The exercise →
Which lines contain the string "scene"? Please list every one of them.
[Begin Material provided]
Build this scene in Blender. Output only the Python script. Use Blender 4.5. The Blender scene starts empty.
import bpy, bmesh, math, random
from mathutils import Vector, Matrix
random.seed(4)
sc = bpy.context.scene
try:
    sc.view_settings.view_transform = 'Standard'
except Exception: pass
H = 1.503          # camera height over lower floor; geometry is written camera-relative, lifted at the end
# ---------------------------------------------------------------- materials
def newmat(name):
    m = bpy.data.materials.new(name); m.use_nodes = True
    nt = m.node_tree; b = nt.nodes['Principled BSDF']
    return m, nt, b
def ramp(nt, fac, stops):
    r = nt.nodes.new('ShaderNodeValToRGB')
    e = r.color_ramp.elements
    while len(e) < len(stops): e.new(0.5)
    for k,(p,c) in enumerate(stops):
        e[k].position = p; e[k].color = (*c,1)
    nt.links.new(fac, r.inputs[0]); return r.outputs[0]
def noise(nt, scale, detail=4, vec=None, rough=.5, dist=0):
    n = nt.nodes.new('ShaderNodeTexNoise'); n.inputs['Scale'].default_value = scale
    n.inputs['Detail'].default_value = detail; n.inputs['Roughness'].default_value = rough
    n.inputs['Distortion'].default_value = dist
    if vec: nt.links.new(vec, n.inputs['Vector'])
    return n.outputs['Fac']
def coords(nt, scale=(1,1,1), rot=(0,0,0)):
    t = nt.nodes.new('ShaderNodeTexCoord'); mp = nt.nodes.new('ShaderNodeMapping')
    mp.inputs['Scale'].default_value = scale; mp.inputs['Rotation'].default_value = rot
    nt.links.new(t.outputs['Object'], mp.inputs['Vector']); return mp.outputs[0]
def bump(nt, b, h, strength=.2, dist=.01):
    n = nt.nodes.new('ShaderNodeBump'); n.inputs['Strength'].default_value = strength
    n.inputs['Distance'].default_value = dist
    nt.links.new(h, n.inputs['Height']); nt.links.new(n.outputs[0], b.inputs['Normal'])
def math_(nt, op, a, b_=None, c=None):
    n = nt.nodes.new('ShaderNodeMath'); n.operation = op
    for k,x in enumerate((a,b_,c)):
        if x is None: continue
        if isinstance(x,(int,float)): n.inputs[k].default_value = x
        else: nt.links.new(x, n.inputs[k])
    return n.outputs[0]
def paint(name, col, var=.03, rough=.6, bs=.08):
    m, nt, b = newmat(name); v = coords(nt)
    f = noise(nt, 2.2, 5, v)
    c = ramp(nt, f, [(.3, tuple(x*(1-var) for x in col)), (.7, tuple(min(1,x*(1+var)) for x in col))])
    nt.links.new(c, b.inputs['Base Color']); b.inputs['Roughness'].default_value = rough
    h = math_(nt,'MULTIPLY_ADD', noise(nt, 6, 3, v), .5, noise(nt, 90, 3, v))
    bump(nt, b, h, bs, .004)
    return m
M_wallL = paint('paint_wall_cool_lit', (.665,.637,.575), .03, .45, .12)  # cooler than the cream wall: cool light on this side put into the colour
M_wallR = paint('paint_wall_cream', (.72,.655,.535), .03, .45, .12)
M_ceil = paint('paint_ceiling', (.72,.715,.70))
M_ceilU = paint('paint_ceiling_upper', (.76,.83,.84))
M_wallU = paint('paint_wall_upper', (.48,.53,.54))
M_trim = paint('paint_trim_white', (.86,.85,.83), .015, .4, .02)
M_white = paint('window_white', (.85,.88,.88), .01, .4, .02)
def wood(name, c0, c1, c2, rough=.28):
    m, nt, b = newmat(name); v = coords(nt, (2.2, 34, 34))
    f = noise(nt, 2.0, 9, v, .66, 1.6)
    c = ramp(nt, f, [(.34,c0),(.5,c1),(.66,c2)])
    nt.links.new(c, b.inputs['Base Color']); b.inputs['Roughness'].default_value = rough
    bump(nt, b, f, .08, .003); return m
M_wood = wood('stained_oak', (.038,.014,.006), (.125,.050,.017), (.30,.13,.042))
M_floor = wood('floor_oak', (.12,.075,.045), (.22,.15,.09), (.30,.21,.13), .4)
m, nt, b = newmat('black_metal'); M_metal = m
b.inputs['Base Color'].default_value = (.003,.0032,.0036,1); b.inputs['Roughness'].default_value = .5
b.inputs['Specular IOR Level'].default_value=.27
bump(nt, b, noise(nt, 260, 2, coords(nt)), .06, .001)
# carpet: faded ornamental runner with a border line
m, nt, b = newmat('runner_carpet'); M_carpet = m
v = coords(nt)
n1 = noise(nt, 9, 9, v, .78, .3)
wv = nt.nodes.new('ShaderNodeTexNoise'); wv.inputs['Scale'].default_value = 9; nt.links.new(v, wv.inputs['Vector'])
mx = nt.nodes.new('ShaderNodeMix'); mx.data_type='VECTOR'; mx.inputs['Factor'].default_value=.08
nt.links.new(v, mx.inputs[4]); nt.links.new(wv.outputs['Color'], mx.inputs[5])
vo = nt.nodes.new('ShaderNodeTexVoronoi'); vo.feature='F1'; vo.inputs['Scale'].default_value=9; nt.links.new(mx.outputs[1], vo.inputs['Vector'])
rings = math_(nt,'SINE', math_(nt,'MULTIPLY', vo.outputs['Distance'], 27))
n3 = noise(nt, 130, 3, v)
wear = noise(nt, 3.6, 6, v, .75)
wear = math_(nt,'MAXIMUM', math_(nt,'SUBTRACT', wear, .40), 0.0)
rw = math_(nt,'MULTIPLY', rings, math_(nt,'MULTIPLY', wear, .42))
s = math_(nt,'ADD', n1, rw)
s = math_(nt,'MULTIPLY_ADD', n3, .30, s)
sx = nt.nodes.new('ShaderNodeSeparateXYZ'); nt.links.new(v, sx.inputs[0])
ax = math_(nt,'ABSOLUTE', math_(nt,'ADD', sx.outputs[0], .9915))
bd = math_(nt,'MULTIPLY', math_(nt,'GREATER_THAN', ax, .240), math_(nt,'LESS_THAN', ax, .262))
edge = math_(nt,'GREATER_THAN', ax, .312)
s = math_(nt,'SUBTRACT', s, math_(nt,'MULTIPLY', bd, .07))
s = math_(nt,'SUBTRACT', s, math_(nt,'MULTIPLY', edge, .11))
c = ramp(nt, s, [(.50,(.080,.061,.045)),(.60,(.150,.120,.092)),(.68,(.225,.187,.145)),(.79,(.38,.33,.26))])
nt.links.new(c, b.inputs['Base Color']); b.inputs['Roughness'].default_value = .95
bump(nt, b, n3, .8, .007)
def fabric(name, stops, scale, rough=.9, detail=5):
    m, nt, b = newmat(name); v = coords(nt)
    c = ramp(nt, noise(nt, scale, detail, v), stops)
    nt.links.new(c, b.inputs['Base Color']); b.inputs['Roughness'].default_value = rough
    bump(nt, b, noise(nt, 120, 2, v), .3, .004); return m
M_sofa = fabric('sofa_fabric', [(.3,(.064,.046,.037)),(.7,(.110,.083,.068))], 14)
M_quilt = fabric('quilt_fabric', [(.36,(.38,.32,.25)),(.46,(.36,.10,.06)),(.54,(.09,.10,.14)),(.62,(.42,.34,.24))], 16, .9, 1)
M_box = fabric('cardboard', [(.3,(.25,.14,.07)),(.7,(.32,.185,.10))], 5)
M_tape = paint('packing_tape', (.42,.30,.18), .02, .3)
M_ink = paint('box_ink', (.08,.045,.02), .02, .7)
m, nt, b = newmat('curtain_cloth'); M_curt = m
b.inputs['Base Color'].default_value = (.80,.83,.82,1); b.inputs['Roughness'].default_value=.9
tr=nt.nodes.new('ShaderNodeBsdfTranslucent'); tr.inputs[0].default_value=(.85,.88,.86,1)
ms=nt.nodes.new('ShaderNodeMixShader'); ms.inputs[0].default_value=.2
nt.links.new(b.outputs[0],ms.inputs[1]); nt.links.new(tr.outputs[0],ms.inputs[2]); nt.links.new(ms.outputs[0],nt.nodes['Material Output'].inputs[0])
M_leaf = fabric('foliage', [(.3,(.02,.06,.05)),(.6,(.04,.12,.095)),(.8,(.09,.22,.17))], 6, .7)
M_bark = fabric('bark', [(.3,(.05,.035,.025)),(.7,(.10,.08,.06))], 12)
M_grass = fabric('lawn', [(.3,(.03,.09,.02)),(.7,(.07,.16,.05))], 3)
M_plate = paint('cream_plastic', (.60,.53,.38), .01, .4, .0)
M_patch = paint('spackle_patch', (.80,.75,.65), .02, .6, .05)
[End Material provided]
Result →
Build this scene in Blender. Output only the Python script. Use Blender 4.5. The Blender scene starts empty.
sc = bpy.context.scene